INPUT MATERIAL:
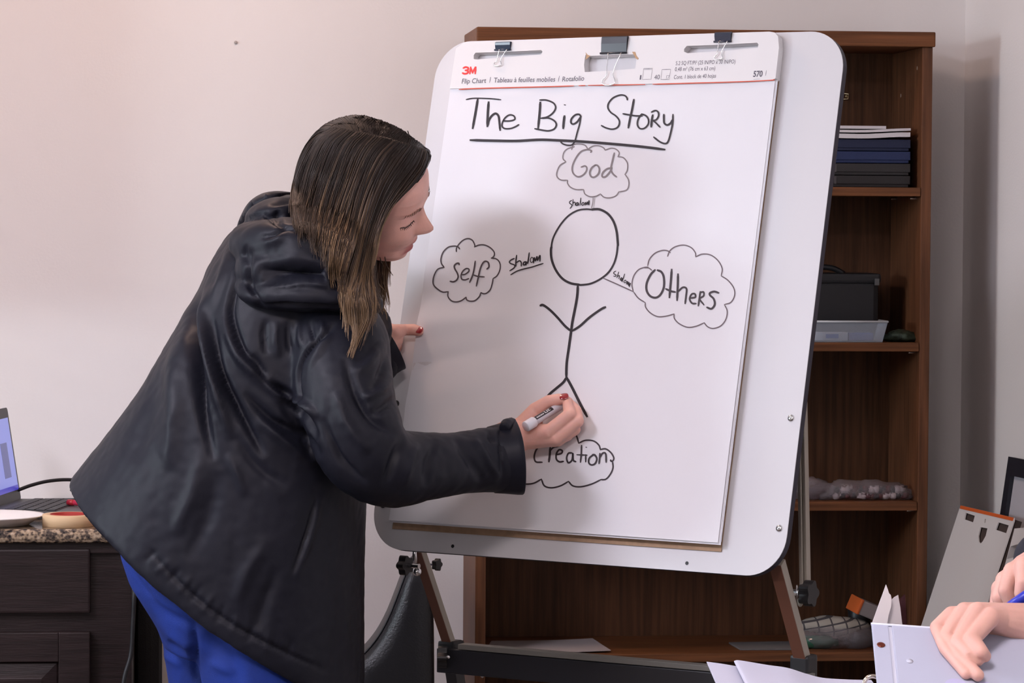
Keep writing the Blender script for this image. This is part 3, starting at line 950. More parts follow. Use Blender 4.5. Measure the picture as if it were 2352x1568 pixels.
M_CLIP = mat('black_clip_enamel', (0.018, 0.02, 0.03), 0.28, spec=0.6)
binder_clip(1139, 1173, 96, 114, 152, -12, mat('blue_black_enamel', (0.02, 0.035, 0.07), 0.25, spec=0.7), 'small dark binder clip on the pad above the red logo')
binder_clip(1384, 1442, 84, 121.5, 196, -13, M_CLIP, 'large black binder clip at the middle of the pad top')
binder_clip(1643, 1680, 74, 95, 137, -10, mat('shiny_clip_enamel', (0.03, 0.035, 0.06), 0.12, spec=0.9), 'small shiny binder clip on the pad near the rounded board corner')


# ------------------------------------------------------------------ things on the bookshelf
def onY(px, py, y):
    d = CF + CR * ((px - IW / 2) / FPX) - CU * ((py - IH / 2) / FPX)
    return CAM + d * ((y - CAM[1]) / d[1])


def crumple(c, r, amp, freq, seed, n=28, m=16, flat_z=None, axes=None):
    """crumpled closed bag"""
    vs, fs = ball(c, r, n, m, axes)
    out = []
    for v in vs:
        d = np.asarray(v) - c
        k = noise.noise(Vector(d * freq) + Vector((seed, seed * 2.1, 0))) + 0.6 * abs(noise.noise(Vector(d * freq * 2.7) + Vector((0, seed, 3))))
        p = c + d * (1 + amp * k)
        if flat_z is not None:
            p = V(p[0], p[1], max(p[2], flat_z))
        out.append(p)
    return out, fs


z1, z2, z3, z4 = SHELF_Z
cols = [('charcoal', (0.016, 0.014, 0.015), 402, 428), ('dark grey', (0.022, 0.020, 0.021), 374.5, 402), ('mid blue', (0.010, 0.022, 0.085), 346, 374.5), ('navy blue', (0.006, 0.012, 0.046), 318, 346)]
labs = ['charcoal document box at the bottom of the stack on the top shelf', 'dark grey document box second from the bottom of the top shelf stack',
        'mid blue document box under the navy one on the top shelf', 'navy blue document box uppermost of the stack, under loose papers']
zc = z1 + 0.0005
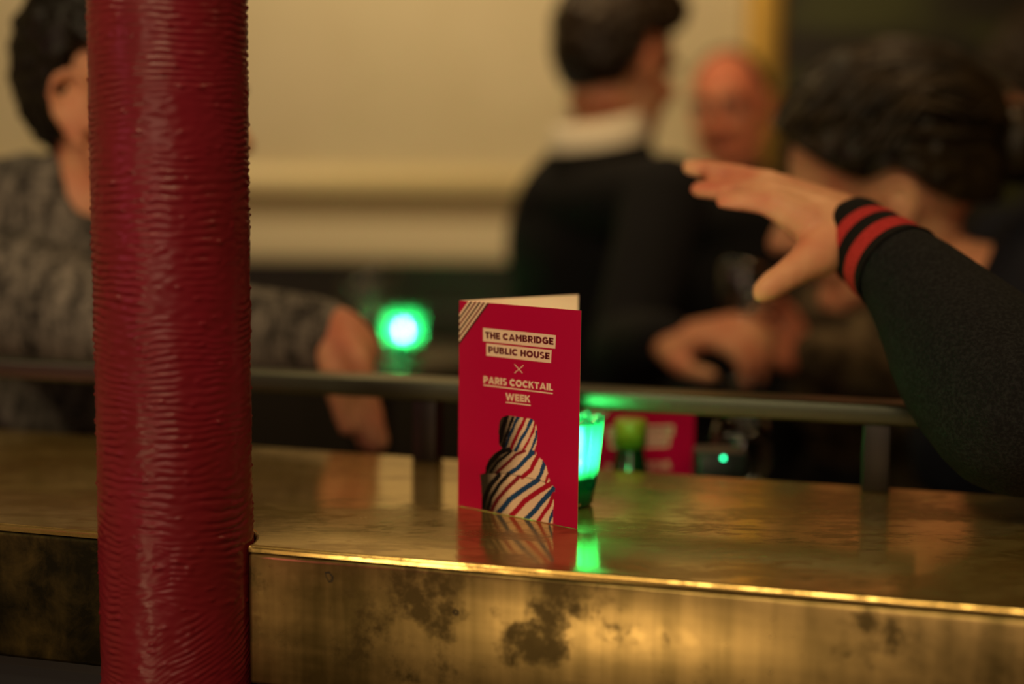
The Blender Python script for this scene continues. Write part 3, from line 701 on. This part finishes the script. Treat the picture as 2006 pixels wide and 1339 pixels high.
def person(label, H, J, skin, hair=None, top=None, vox=.008, s=1., hands=(), face=True, extra_body=None, extra_top=None, group=None, post=None, arms=('l', 'r'), extra_clothes=None, low_neck=False, neck_up=.45, ear=1., brow_w=1.):
    """J: joints neck, chest, pelvis, sho_l, sho_r, elb_*, wri_*"""
    base = Vector((J['pelvis'].x, J['pelvis'].y, 0)); t = thing('person', label, 'person', base, group)
    hip = J['pelvis']; up = (J['chest']-hip); side = (J['sho_r']-J['sho_l']).normalized(); fw = Vector((0, 0, 1)).cross(side)
    hl, hr = hip - side*.09 - Vector((0, 0, .05)), hip + side*.09 - Vector((0, 0, .05))
    kz = hl.z*.54
    def torso(bm, a):
        tube(bm, [(hip-Vector((0, 0, .10)), .15+a, .105+a), (hip, .160+a, .11+a), (hip+up*.4, .14+a, .10+a), (hip+up*.8, .165+a, .115+a), (J['chest'], .175+a, .115+a), (J['chest']+(J['neck']-J['chest'])*.45, .15+a, .095+a), (J['chest']+(J['neck']-J['chest'])*.8, .085+a, .07+a), (J['neck'], .056+a*.8, .056+a*.8)] + ([(J['neck'].lerp(H @ Vector((0, -.025, -.085)), neck_up), .056*s+a*.6, .056*s+a*.6)] if a > 0 and not low_neck else []), 28, up=fw)
        limb(bm, [(J['sho_l'], .055), ((J['sho_l']+J['sho_r'])/2+Vector((0, 0, -.005)), .06), (J['sho_r'], .055)], a)
    def arm(bm, k, a, cut=0.):
        S_, E_, W_ = J['sho_'+k], J['elb_'+k], J['wri_'+k]
        limb(bm, [(S_, .055), (S_.lerp(E_, .4), .048), (E_, .040)], a); limb(bm, [(E_, .040), (E_.lerp(W_, .35), .041), (E_.lerp(W_, 1-cut), .028)], a)
    bm = bmesh.new(); add_head(bm, H, s, ear); torso(bm, -.004)
    chain(bm, [(H @ Vector((0, -.012, -.02)), .056*s), (H @ Vector((0, -.025, -.085)), .052*s), (J['neck'], .055*s)], 3, 18)
    for k in arms: arm(bm, k, -.003)
    for h in (hl, hr):
        kn = Vector((h.x, h.y, 0)) + fw*.03 + Vector((0, 0, kz)); an = Vector((h.x, h.y, .08)) - fw*.0
        limb(bm, [(h, .085), (h.lerp(kn, .5), .070), (kn, .052)]); limb(bm, [(kn, .052), (kn.lerp(an, .35), .053), (an, .036)]); limb(bm, [(an-Vector((0, 0, .04)), .034), (an+fw*.13-Vector((0, 0, .05)), .026)])
    for hd in hands: rest_hand(bm, *hd)
    if extra_body: extra_body(bm)
    body = fuse('body', bm, vox, skin, t, 4, post or face_post(H, s))
    if face: face_bits(H, body, s, bw=brow_w)
    bm = bmesh.new(); torso(bm, .010)
    for k in arms: arm(bm, k, .011, .04)
    if extra_top: extra_top(bm)
    fuse('top_garment', bm, max(vox, .007), top, t, 5)
    bm = bmesh.new(); tube(bm, [(hip-Vector((0, 0, .14)), .15, .11), (hip, .168, .12), (hip+up*.15, .165, .118)], 28, up=fw)
    for h in (hl, hr):
        kn = Vector((h.x, h.y, 0)) + fw*.03 + Vector((0, 0, kz)); an = Vector((h.x, h.y, .09))
        limb(bm, [(h, .10), (h.lerp(kn, .5), .085), (kn, .068), (kn.lerp(an, .5), .066), (an, .058)])
    fuse('trousers', bm, .012, CL_TROU, t, 4)
    for h in (hl, hr):
        bm = bmesh.new(); an = Vector((h.x, h.y, .045)); limb(bm, [(an-fw*.05, .042), (an+fw*.06, .042), (an+fw*.16-Vector((0, 0, .008)), .036)])
        for v in bm.verts: v.co.z = max(0, v.co.z)
        from_bm('shoe', bm, CL_SHOE, t)
    if extra_clothes: extra_clothes(t)
    return t, body
V = Vector
# --- man at the left in a marled grey jumper, his arm along the rail
K = 1.07
e = P(168, 226, 1.30*K)
fwd = V((.95, -.26, .0)); rt = fwd.cross(V((0, 0, 1))).normalized()
H = head_mat(e - rt*.084, fwd, .05)
nk = P(100, 425, 1.37*K); ch = nk + V((-.06, .08, -.14))
J = dict(neck=nk + V((0, .02, .0)), chest=ch, pelvis=V((ch.x-.06, ch.y+.08, .93)),
         sho_r=P(5, 575, 1.335*K), sho_l=ch + V((.05, .16, .03)), elb_r=P(330, 660, 1.285*K), wri_r=P(640, 668, 1.275*K), elb_l=ch + V((.02, .17, -.25)), wri_l=ch + V((.14, .12, -.38)))
def hand1(bm):
    chain(bm, [(P(620, 655, 1.275*K), .030), (P(660, 658, 1.27*K), .029), (P(694, 688, 1.265*K), .026)], 3, 14)
    for k in range(4):
        dx, dd = -14*k, .016*k-.02
        ln = (1., 1.06, 1.0, .85)[k]
        chain(bm, [(P(672+dx*.4, 672, (1.258+dd*.6)*K), .014), (P(705+dx, 702-3*k, (1.25+dd)*K), .0115), (P(722+dx, 705+62*ln, (1.252+dd)*K), .0100), (P(736+dx*1.1, 705+118*ln, (1.258+dd)*K), .0092), (P(748+dx*1.2, 705+165*ln, (1.268+dd)*K), .0080)], 3, 12)
    chain(bm, [(P(650, 690, 1.25*K), .016), (P(660, 745, 1.24*K), .014), (P(672, 800, 1.245*K), .0115), (P(682, 838, 1.25*K), .0095)], 3, 12)
def top1(bm):
    limb(bm, [(P(-40, 470, 1.44*K), .095), (P(60, 470, 1.42*K), .078)]); limb(bm, [(P(5, 590, 1.335*K), .070), (P(170, 630, 1.31*K), .062), (P(330, 660, 1.285*K), .056)])
    limb(bm, [(P(60, 430, 1.44*K), .075), (P(150, 485, 1.40*K), .075), (P(235, 540, 1.40*K), .07)])
    limb(bm, [(P(330, 660, 1.285*K), .056), (P(480, 652, 1.28*K), .047), (P(628, 655, 1.275*K), .037)])
p1, b1 = person('dark haired person in a marled grey jumper leaning an arm along the rail', H, J, SK_H, top=CL_KNIT, vox=.005, s=1.10, extra_body=hand1, extra_top=top1)
hair_cap(H, b1, HA_B, SHORT, lambda d: .013+.012*max(0, d.z), s=1.10, lumps=.006, seed=2.)

# --- man in a black jacket and white collar, seen from behind
e = P(1280, 142, 2.22)
fwd = V((.72, .66, -.05)); rt = fwd.cross(V((0, 0, 1))).normalized()
H = head_mat(e - rt*.082, fwd, .08)
nk = P(1195, 258, 2.30); ch = nk + V((-.02, .02, -.17))
J = dict(neck=nk, chest=ch, pelvis=V((ch.x, ch.y, .95)), sho_r=P(1305, 385, 2.10), sho_l=P(1088, 395, 2.34), elb_r=P(1225, 690, 1.98), wri_r=P(1305, 668, 1.80), elb_l=P(1055, 640, 2.36), wri_l=P(1120, 760, 2.45))
wr = J['wri_r']
p2, b2 = person('short haired person in a black jacket and white collar seen from behind', H, J, SK_A, top=CL_SUIT, vox=.006, s=1.06, neck_up=.62,
    hands=[(wr, P(1460, 645, 1.72)-wr, V((.15, .3, -1)), 1.02, .75, -1)])
hair_cap(H, b2, HA_D, interp([(0, 30), (35, 28), (55, 12), (72, 6), (84, 6), (94, 9), (102, 2), (110, -24), (122, -50), (180, -58)]), lambda d: .012+.020*max(0, d.z)+.030*max(0, d.y)*max(0, d.z+.2), s=1.06, lumps=.005, seed=5.)
bm = bmesh.new(); ax = (H @ V((0, -.026, -.088))); R = []
for z, r, o in ((-.026, .074, .0), (0, .070, .004), (.016, .067, .006), (.018, .069, .006), (.0, .0735, .004), (-.026, .078, .0)):
    R.append([ax + V((r*1.02*math.cos(a), r*1.05*math.sin(a), z + .016*math.sin(a+.9))) for a in [2*math.pi*j/40 for j in range(40)]])
rings(bm, R, False); from_bm('shirt_collar', bm, CL_SHIRT, p2)['label'] = 'white shirt collar'

# --- balding man facing the camera
e = P(1405, 212, 2.88)
fwd = V((-.42, -.88, -.04))
H = head_mat(e + V((.035, .06, -.01)), fwd, .05, .05)
nk = P(1455, 372, 2.98); ch = nk + V((.0, .03, -.17))
J = dict(neck=nk, chest=ch, pelvis=V((ch.x, ch.y+.02, .95)), sho_r=P(1290, 430, 2.92), sho_l=P(1630, 430, 3.02), elb_r=P(1280, 690, 2.9), elb_l=P(1650, 690, 3.0), wri_r=P(1380, 800, 2.75), wri_l=P(1550, 810, 2.8))
p3, b3 = person('balding ruddy faced person in a dark suit facing the camera', H, J, SK_B, top=CL_SUIT, vox=.006, face=True, brow_w=1.8)
hair_cap(H, b3, HA_D, interp([(0, 95), (50, 80), (66, 40), (75, 12), (84, 6), (94, 9), (104, 6), (114, -20), (135, -40), (180, -48)]), lambda d: .006, lumps=.003, seed=9.)

# --- person in a mottled brown top behind the raised hand, face hidden
nk = P(1775, 520, 2.14); H = head_mat(nk + V((-.03, -.02, .155)), V((-.8, -.3, 0)))
ch = nk + V((.0, .04, -.17))
J = dict(neck=nk, chest=ch, pelvis=V((ch.x+.02, ch.y+.04, .95)), sho_r=P(1640, 590, 2.08), sho_l=P(1925, 600, 2.24), elb_r=P(1725, 742, 1.98), elb_l=P(1930, 790, 2.2), wri_r=P(1580, 695, 1.90), wri_l=P(1800, 840, 2.05))
wr = J['wri_r']
p4, b4 = person('person in a mottled brown top holding a glass behind the raised hand', H, J, SK_B, top=CL_BROWN, vox=.007, hands=[(wr, P(1490, 665, 1.88)-wr, V((.1, -.5, .2)), .85, .9, 1)])
hair_cap(H, b4, HA_D, SHORT, lambda d: .010, lumps=.004, seed=12.)
gq = P(1462, 675, 1.86)
wine_glass('large stemmed glass held up behind the raised hand with the striped cuff', (gq.x-.012, gq.y-.045, gq.z-.045), .035, .085, .075, 'stemmed glasses')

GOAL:
Repeat the records above exactly, from the first line through the line containing "return CAM + d * ((y - CAM[1]) / d[1])", and leave out the pictures.

EXERCISE ANSWER:
Keep writing the Blender script for this image. This is part 3, starting at line 950. More parts follow. Use Blender 4.5. Measure the picture as if it were 2352x1568 pixels.
M_CLIP = mat('black_clip_enamel', (0.018, 0.02, 0.03), 0.28, spec=0.6)
binder_clip(1139, 1173, 96, 114, 152, -12, mat('blue_black_enamel', (0.02, 0.035, 0.07), 0.25, spec=0.7), 'small dark binder clip on the pad above the red logo')
binder_clip(1384, 1442, 84, 121.5, 196, -13, M_CLIP, 'large black binder clip at the middle of the pad top')
binder_clip(1643, 1680, 74, 95, 137, -10, mat('shiny_clip_enamel', (0.03, 0.035, 0.06), 0.12, spec=0.9), 'small shiny binder clip on the pad near the rounded board corner')


# ------------------------------------------------------------------ things on the bookshelf
def onY(px, py, y):
    d = CF + CR * ((px - IW / 2) / FPX) - CU * ((py - IH / 2) / FPX)
    return CAM + d * ((y - CAM[1]) / d[1])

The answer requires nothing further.